No, not a really tall toddler.   At 34.5 inches, Duke met two
of the qualifications in my rubric as a replacement for 15.3 hh
Rat, my daughter's Morgan.  1) He's a horse. 2) He's the spitting image of Rat.
Done and done. 

So it went down the line.  As my knowledge base grew, so did the requirements in my rubric.  But in each case I never looked back, never looked around, and never second-guessed.  I worked the choice until it stopped working, then made a new one.

My Maximizer friends are hell bent on finding the Perfect Horse.  One of them will never buy a horse because her standards are way higher than her budget will support.  Another will buy something soon, and in a year find something better and pass the first one along and so on, because that's how this particular Maximizer rolls.  Most of my friends and family lie somewhere between those extremes.

But this summary leaves out the most popular (and in my view, the most fun) decision-maker of all.  If you haven't read the book Blink, by economist Malcolm Gladwell, author of The Tipping Point, you really might want to add it to your winter reading list.  What else have you got to do now that you've watched all your horse training vids for the eighth time and it's too blasted cold to ride?
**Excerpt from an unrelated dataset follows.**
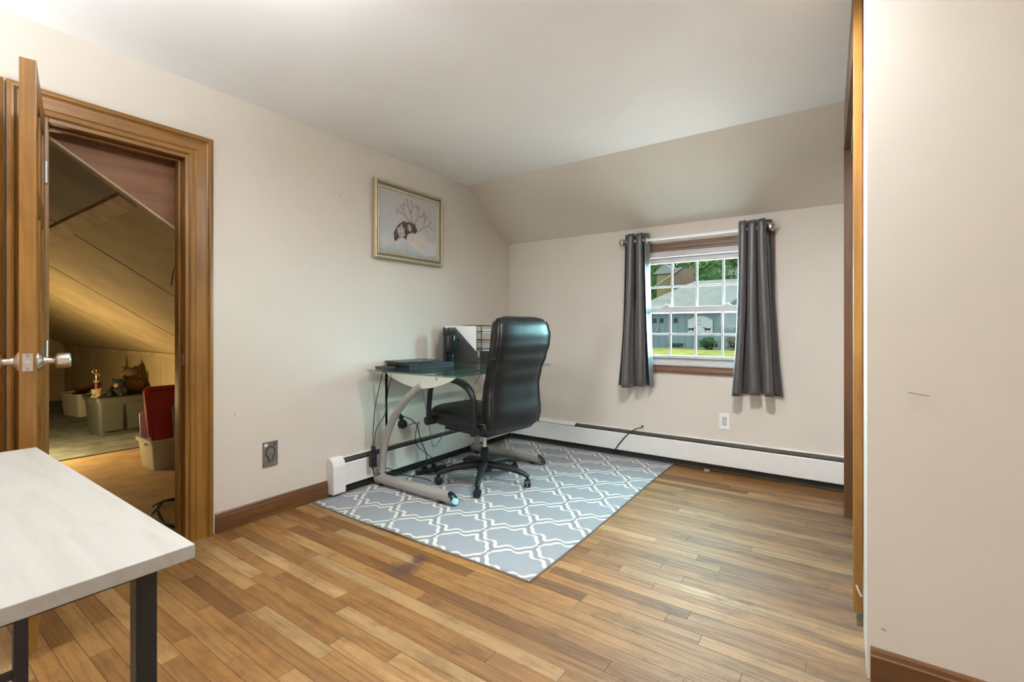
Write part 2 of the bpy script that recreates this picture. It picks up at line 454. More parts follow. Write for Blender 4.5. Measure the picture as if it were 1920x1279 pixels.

Blink is about how we make snap decisions.  I'll guarantee it will make Satisficers smile and Maximizers itch and whimper.  We Sats (I made that up; it's not a thing...until now) are always looking for a quicker way to the end result, so we'll jump at the concept that our brains have ways of sorting options without our being entirely aware that they're doing so.  Maximizers will be screaming at the pages because, "How can you be sure there isn't something better that you're missing?"

Satisificing makes my world go round in some oddly entertaining ways, so I am not likely to change.  But if you find that your decisions are leading you down paths to which you simply can't adjust, you might want to consider switching modes.  We all write our own stories, so write it the way it works for you and phooey on the haters.